Crispy Sichuan Duck with Mandarin Pancakes

I am a freak for this crispy duck; it rates up there with smoked duck. I alternate these two in my modern Asian restaurants and people can’t get enough of them. The duck is first marinated and steamed for a long time to tenderise it and render the fat. Then it’s fried until crisp, and the meat is shredded off the bone and eaten in pancakes with traditional garnish. You can also just fry the duck, chop it up and serve with the mandarin sauce. Substitute blood oranges for the mandarin and the sauce will be out of this world.


  • 1 × 2 kg (4 lb 8 oz) duck
  • 1 tablespoon sea salt
  • 1 teaspoon five-spice powder
  • 1 large knob of ginger, peeled and cut into four slices
  • 2 spring onions (scallions), cut into 4 cm ( inch) lengths
  • 2 tablespoons light soy sauce
  • plain (all-purpose) flour, for dusting
  • vegetable oil, for deep-frying

To Serve

  • ½ quantity of mandarin pancakes
  • 16 small spring onions (scallions), trimmed, white parts with a bit of green left
  • 2 Lebanese (short) cucumbers, deseeded and cut into batons
  • 125 ml (4 fl oz/½ cup) hoisin sauce
  • 2 tablespoons sesame oil


Rinse the duck inside and out, pat dry with paper towel, and remove any fat from the cavity. Place the duck on a board and cut off the wing tips at the first joint. Use the palms of your hands to push down firmly on the breast bone so you snap the bones inside and flatten the duck slightly.

Pound the sea salt and five-spice powder in a mortar with a pestle until fine. Rub the salt mixture over the duck, then cover and refrigerate overnight.
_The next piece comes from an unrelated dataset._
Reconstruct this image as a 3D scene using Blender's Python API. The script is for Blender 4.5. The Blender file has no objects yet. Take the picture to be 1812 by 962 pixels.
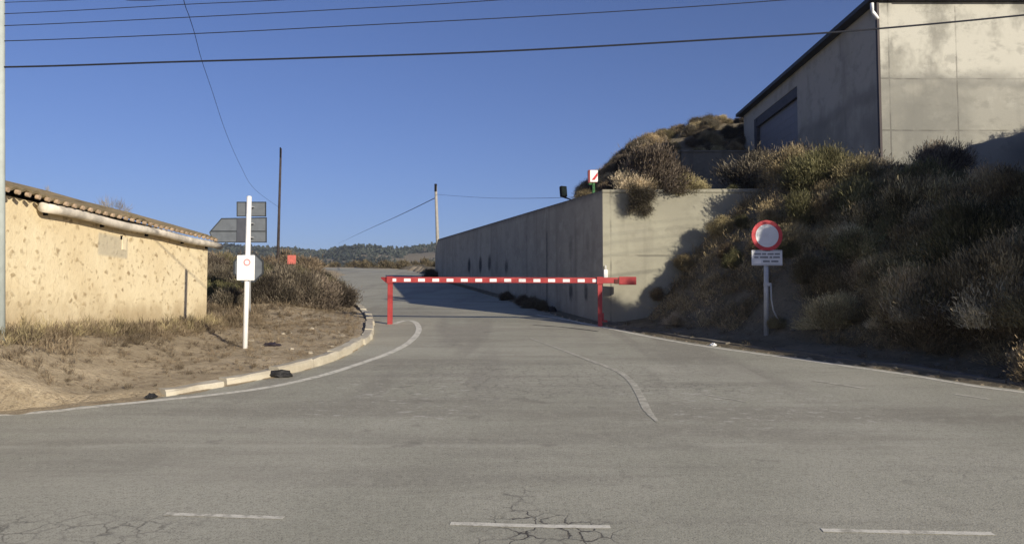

Push the ginger and spring onions into the cavity of the duck. Put the duck in a shallow bowl and place in a bamboo steamer over a pot or a wok of rapidly boiling water. Put the lid on the steamer and steam the duck for 3 hours. This steaming process will render the fat from the duck and prepare the skin so it crisps up nicely when you fry it. Check the water level in the pot several times during steaming and top up with boiling water from the kettle as necessary. Remove the duck from the steamer, drain any liquid, remove the ginger and spring onion from the cavity and leave the duck to cool.

Brush the duck all over with soy sauce and then lightly dust it with flour, blowing off any excess. Heat the oil in a wok or deep-fryer until almost smoking (180°C/350°F), and deep-fry the duck for about 12 minutes, turning occasionally, until the skin is golden and crispy all over. Remove from the oil and drain on paper towel.

To serve, shred the warm duck meat and crispy skin with a fork and arrange on a serving plate. Put the spring onions and cucumbers on a separate plate. Mix the hoisin sauce with the sesame oil and put in a small serving bowl. Steam the pancakes until they are hot, and fold them into quarters. Allow people to prepare their own pancakes at the table.